On bank stocks, China Bank Securities’ Mr. Mercado is “selectively bullish.”

“We would continue to prioritize banks with negative repricing gaps as this ensures that the risk to their NIMs would be minimal,” said Mr. Mercado.

“Individually, the listed banks under the financial index are currently trading below their respective three-year average P/Bs, which may also be indicative of some upside to specific issues.”

On the other hand, Regina Capital’s Mr. Cruz said that the banking sector “is gradually shifting to a neutral stance” for the second half.
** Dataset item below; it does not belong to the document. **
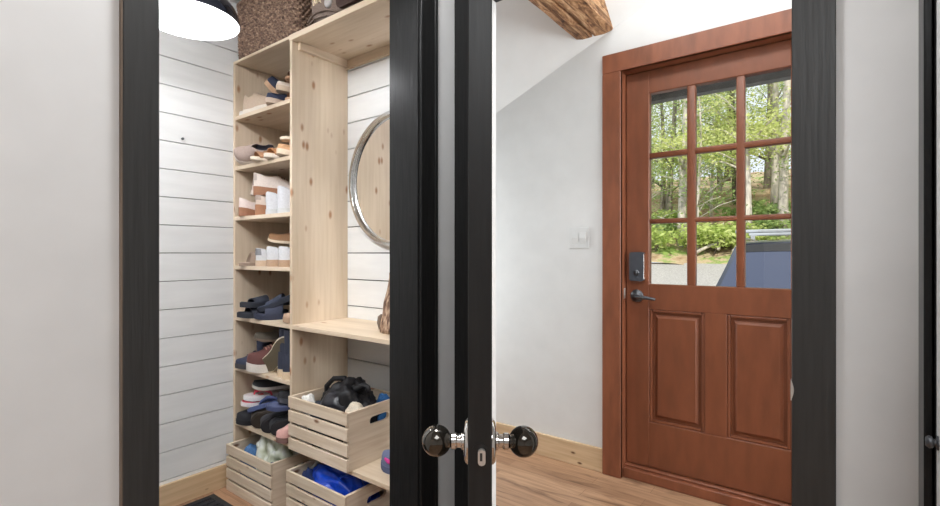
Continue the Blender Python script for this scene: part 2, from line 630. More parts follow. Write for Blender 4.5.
# rough beam running towards the entry wall
m = MB()
rings = []
for i in range(29):
    y = 1.50 + i * (2.495 - 1.50) / 28
    ring = []
    for (x, z) in ((-1.118, 2.324), (-1.09, 2.322), (-1.05, 2.328), (-1.041, 2.330), (-1.036, 2.352), (-1.030, 2.332), (-1.0, 2.336), (-0.965, 2.341), (-0.943, 2.346), (-0.937, 2.352), (-0.936, 2.41), (-0.938, 2.50), (-0.942, 2.60), (-1.04, 2.61), (-1.118, 2.60), (-1.121, 2.45)):
        p = Vector((x * 9, y * 5, z * 9))
        ring.append((x + 0.004 * noise.noise(p), y, z + 0.004 * noise.noise(p + Vector((9, 3, 1)))))
    rings.append(ring)
m.loft(rings)
bo = tag(m.obj('timber_beam', beam_m, None, angle=35), 'rough-hewn brown timber beam under the white entry ceiling', 'beam', kind='structure')

m = MB()
m.box(-2.52, -0.986, EY - 0.016, EY, 0, 0.127, 0.003)
struct('baseboard_entry', m, oak[0], 'plain oak baseboard along the white entry wall', 'baseboard')

# the red-brown door
d = thing('door_1', 'red-brown panelled front door with nine glass panes', 'door', (DX0, EY, 0), kind='structure')
m = MB()
for x0, x1 in ((DX0 - 0.099, DX0), (DX1, DX1 + 0.099)):
    m.box(x0, x1, EY - 0.026, EY, 0, DZ1, 0.003)
m.box(DX0 - 0.099, DX1 + 0.099, EY - 0.026, EY, DZ1, DZ1 + 0.099, 0.003)
m.obj('casing', red_frame, d, world=True)
m = MB()
for x0, x1 in ((DX0 - 0.0175, DX0), (DX1, DX1 + 0.0175)):
    m.box(x0, x1, EY - 0.022, 2.64, 0, DZ1, 0.001)
m.box(DX0 - 0.0175, DX1 + 0.0175, EY - 0.022, 2.64, DZ1, DZ1 + 0.0175, 0.001)
m.obj('jamb', red_frame, d, world=True)
m = MB()
m.box(DX0 + 0.0003, DX1 - 0.0003, EY + 0.005, 2.64, 0.0, 0.052, 0.004)
m.box(DX0 + 0.0003, DX1 - 0.0003, EY + 0.03, 2.64, 0.05, 0.064, 0.005)
m.obj('threshold', red_frame, d, world=True)
LY0, LY1 = 2.55, 2.594
m = MB()
LX0, LX1, LZ0, LZ1 = DX0 + 0.003, DX1 - 0.003, 0.068, 2.110
gx = [-0.765, -0.584, -0.545, -0.369, -0.333, -0.155]
gz = [1.010, 1.321, 1.345, 1.657, 1.685, 1.992]
BV = 0.003
m.box(LX0, gx[0], LY0, LY1, LZ0, LZ1, BV)
m.box(gx[5], LX1, LY0, LY1, LZ0, LZ1, BV)
m.box(gx[0] - .002, gx[5] + .002, LY0, LY1, gz[5], LZ1, BV)
m.box(gx[0] - .002, gx[5] + .002, LY0, LY1, 0.88, gz[0], BV)
m.box(gx[0] - .002, gx[5] + .002, LY0, LY1, LZ0, 0.30, BV)
m.box(-0.503, -0.407, LY0, LY1, 0.298, 0.882, BV)
m.box(gx[1], gx[2], LY0 + .002, LY1, gz[0] - .002, gz[5] + .002, 0.007, 2)
m.box(gx[3], gx[4], LY0 + .002, LY1, gz[0] - .002, gz[5] + .002, 0.007, 2)
m.box(gx[0] - .002, gx[5] + .002, LY0 + .003, LY1, gz[1], gz[2], 0.007, 2)
m.box(gx[0] - .002, gx[5] + .002, LY0 + .003, LY1, gz[3], gz[4], 0.007, 2)
leaf = m.obj('leaf', red_brown, d, world=True, angle=30)
for x0, x1 in ((gx[0], -0.503), (-0.407, gx[5])):
    m = MB()
    z0, z1 = 0.30, 0.88
    m.box(x0 - .004, x1 + .004, LY0 + 0.020, LY1 - .006, z0 - .004, z1 + .004)
    # moulding strips round the sunk field
    q = 0.014
    for a, b2, c, e in ((x0, x0 + q, z0, z1), (x1 - q, x1, z0, z1), (x0 + q, x1 - q, z0, z0 + q), (x0 + q, x1 - q, z1 - q, z1)):
        m.box(a, b2, LY0 + 0.004, LY0 + 0.03, c, e, 0.005, 2)
    # raised field with sloping borders
    i1, i2 = 0.028, 0.042
    yb, yf = LY0 + 0.020, LY0 + 0.004
    m.loft([[(x0 + i1, yb, z0 + i1), (x1 - i1, yb, z0 + i1), (x1 - i1, yb, z1 - i1), (x0 + i1, yb, z1 - i1)],
            [(x0 + i1, yb - .004, z0 + i1), (x1 - i1, yb - .004, z0 + i1), (x1 - i1, yb - .004, z1 - i1), (x0 + i1, yb - .004, z1 - i1)],
            [(x0 + i2, yf, z0 + i2), (x1 - i2, yf, z0 + i2), (x1 - i2, yf, z1 - i2), (x0 + i2, yf, z1 - i2)]])
    m.obj('raised_panel', red_brown, d, world=True)
for i in range(3):
    for j in range(3):
        x0, x1, z0, z1 = gx[2 * i], gx[2 * i + 1], gz[2 * j], gz[2 * j + 1]
        m = MB()
        m.box(x0 - .003, x1 + .003, LY0 + .020, LY0 + .024, z0 - .003, z1 + .003)
        m.obj('pane', pane_glass, d, world=True)
# keypad deadbolt
def px_on_leaf(cx, cz):
    return cx, cz
m = MB()
m.prism(rrect(0.074, 0.150, 0.012, 4, -0.822, 1.100), LY0 - 0.026, LY0 + 0.001, 'y')
kp = m.obj('keypad_lock', paint('keypad_grey', srgb(86, 90, 98), 0.35, 0.03, 40, 0.0, 0.3), d, world=True)
kp['label'] = 'slate grey keypad deadbolt'
m = MB()
for v in m.lathe([(0.0, -0.004), (0.013, -0.003), (0.015, 0.002)], 20, 'y', (-0.822, LY0 - 0.027, 1.068)).v:
    pass
m.box(-0.826, -0.818, LY0 - 0.036, LY0 - 0.029, 1.055, 1.081, 0.002)
m.obj('thumb_turn', dark_metal, kp, True, world=True)
m = MB()
m.box(-0.7852, -0.7838, LY0 - 0.025, LY0, 1.035, 1.165, 0.0005)
m.obj('side_rim', chrome, kp, world=True)
m = MB()
m.lathe([(0.033, 0.0), (0.033, -0.006), (0.029, -0.011), (0.014, -0.013), (0.012, -0.045), (0.0, -0.047)], 28, 'y', (-0.826, LY0, 0.947))
lv = m.obj('lever_handle', dark_metal, d, True, world=True)
lv['label'] = 'dark grey lever handle on a round rose'
m = MB()
m.tube([(-0.826, LY0 - 0.042, 0.947), (-0.806, LY0 - 0.046, 0.946), (-0.775, LY0 - 0.047, 0.943), (-0.735, LY0 - 0.044, 0.938), (-0.722, LY0 - 0.04, 0.936)], [0.011, 0.010, 0.009, 0.0075, 0.006], 10)
m.obj('lever', dark_metal, lv, True, world=True)
m = MB()
m.box(DX0 - 0.0005, DX0 + 0.0012, LY0 - 0.025, LY0 - 0.004, 0.93, 0.985, 0.0004)
m.obj('strike_plate', silver, d, world=True)

# light switch beside the door
sw = thing('light_switch', 'white double rocker light switch on the entry wall', 'light switch', (-1.127, EY, 1.253))
m = MB()
m.box(-0.059, 0.059, -0.006, -0.0002, -0.058, 0.058, 0.003, 2)
m.obj('plate', switch_white, sw)
for sx in (-0.023, 0.023):
    m = MB()
    m.add([(sx - 0.0165, -0.006, -0.033), (sx + 0.0165, -0.006, -0.033), (sx + 0.0165, -0.013, 0.0), (sx - 0.0165, -0.013, 0.0),
           (sx - 0.0165, -0.0075, 0.033), (sx + 0.0165, -0.0075, 0.033), (sx - 0.0165, -0.003, -0.033), (sx + 0.0165, -0.003, -0.033), (sx - 0.0165, -0.003, 0.033), (sx + 0.0165, -0.003, 0.033)],
          [(0, 1, 2, 3), (3, 2, 5, 4), (6, 7, 1, 0), (4, 5, 9, 8), (0, 3, 4, 8, 6), (1, 7, 9, 5, 2)])
    m.obj('rocker', switch_white, sw)

# ------------------------------------------------------------------ door 2: black interior door standing open, seen edge-on
hx, hy = -0.985, 1.372
ang = math.atan2(-0.649 - (hy - 1.372) * 0 + 0.0 - 0.0 + (0.649 - hy) + 0.649, -0.468 - hx)
ang = math.atan2(0.649 - hy, -0.468 - hx)
LEAF = math.hypot(-0.468 - hx, 0.649 - hy)
d2 = thing('door_2', 'black interior door standing open, seen on its latch edge', 'door', (hx, hy, 0.008), ang, kind='structure')
m = MB()
m.box(0.0, LEAF, -0.02, 0.02, 0, 2.07, 0.002)
leaf2 = m.obj('leaf', door_black, d2)
for s in (-1, 1):
    for x0, x1, z0, z1 in ((0.12, LEAF / 2 - 0.05, 0.22, 0.75), (LEAF / 2 + 0.05, LEAF - 0.12, 0.22, 0.75), (0.12, LEAF / 2 - 0.05, 0.95, 1.95), (LEAF / 2 + 0.05, LEAF - 0.12, 0.95, 1.95)):
        m = MB()
        m.box(x0, x1, min(s * 0.016, s * 0.0215), max(s * 0.016, s * 0.0215), z0, z1, 0.0025)
        m.obj('raised_panel', door_black, d2)
KX, KZ = LEAF - 0.062, 0.828
for s in (-1, 1):
    m = MB()
    m.lathe([(0.0385, 0.0), (0.0385, s * 0.003), (0.034, s * 0.007), (0.017, s * 0.009), (0.0, s * 0.009)], 36, 'y', (KX, s * 0.020, KZ))
    m.obj('rose', chrome, d2, angle=50)['label'] = 'chrome knob rose'
    m = MB()
    pr = [(0.0, 0.006), (0.0155, 0.006), (0.0155, 0.012), (0.012, 0.014), (0.0115, 0.020), (0.0145, 0.023), (0.0145, 0.030), (0.011, 0.033)]
    m.lathe([(r, s * h) for r, h in pr], 28, 'y', (KX, s * 0.020, KZ))
    sk = m.obj('knob_shank', chrome, d2, angle=40)
    sk['label'] = 'chrome knob shank'
    m = MB()
    prof = [(0.0272 * math.sin(PI * i / 20) if 0 < i < 20 else 0.0, s * (0.057 - 0.0262 * math.cos(PI * i / 20))) for i in range(21)]
    m.lathe(prof, 36, 'y', (KX, s * 0.020, KZ))
    kb = m.obj('knob', knob_mat, d2, True)
    kb['label'] = 'round glossy black knob with gold glints'
m = MB()
m.prism(rrect(0.0245, 0.042, 0.012, 6, 0.0, KZ), LEAF - 0.0005, LEAF + 0.0012, 'x')
m.obj('latch_plate', door_black, d2)
m = MB()
m.prism(rrect(0.0125, 0.026, 0.006, 5, 0.003, KZ - 0.001), LEAF, LEAF + 0.008, 'x')
m.obj('latch_bolt', silver, d2, angle=40)['label'] = 'silver latch bolt'
m = MB()
m.box(LEAF + 0.008, LEAF + 0.0084, 0.0, 0.004, KZ - 0.006, KZ + 0.007)
m.obj('bolt_slot', gap_dark, d2)
m = MB()
for z in (0.2, 1.0, 1.85):
    m.tube([(-0.006, 0, z - 0.045), (-0.006, 0, z + 0.045)], 0.006, 10)
m.obj('hinge', dark_metal, d2, True)

# ================================================================== CLOSET
SX, SY = -2.452, 1.56      # finished faces of the shiplap: left wall, back wall
PITCH, Z0 = 0.1287, 1.17
def shiplap(along, p0, p1, face, dirn, gap=0.0013):
    """boards from floor to ceiling; dirn = sign of the visible face"""
    m = MB()
    k = int(-Z0 / PITCH) - 1
    while Z0 + k * PITCH < ZC:
        pt = PITCH if k >= 0 else PITCH + 0.0016
        a, b = max(0.0, Z0 + k * pt + gap), min(ZC, Z0 + (k + 1) * pt - gap)
        if b - a > 0.01:
            if along == 'y':
                m.box(min(face, face - dirn * 0.016), max(face, face - dirn * 0.016), p0, p1, a, b, 0.0012)
            else:
                m.box(p0, p1, min(face, face - dirn * 0.016), max(face, face - dirn * 0.016), a, b, 0.0012)
        k += 1
    return m
struct('wall_closet_left', shiplap('y', -0.95, SY + 0.014, SX, 1, 0.0016), ship_white, 'white horizontal shiplap wall left of the shoe shelves', 'wall')
struct('wall_closet_back', shiplap('x', SX - 0.0, AXB - 0.001, SY, -1, 0.0024), ship_white, 'white horizontal shiplap wall behind the bench and mirror', 'wall')
m = MB()
m.box(-2.60, SX - 0.0145, -3.0, 1.66, 0, 3.4)
m.box(-2.60, AXB, SY + 0.0145, 1.66, 0, 3.4)
m.box(-2.60, AXB, -1.05, -0.95, 0, ZC)
struct('wall_closet_core', m, gap_dark, 'dark backing showing in the gaps of the shiplap boards', 'wall')
m = MB()
m.box(SX, SX + 0.016, -0.94, 1.545, 0, 0.112, 0.002)
struct('baseboard_closet', m, oak[1], 'oak baseboard under the shiplap wall, with a dark knot', 'baseboard')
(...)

“For starters, valuations have spiked since the start of 2019. Secondly, the impressive performance of banks in [the first half of 2019] is already a closed chapter… [with the third and fourth quarters] present different factors to consider — including the 50-bp policy rate cut made in May and August, and the continued liquidity crunch, among others,” Mr. Cruz said.

For RCBC Securities’ Mr. Ruiz: “I’m generally neutral on banks because NIM expansion since at least last year may end due to the BSP’s interest rate cuts.”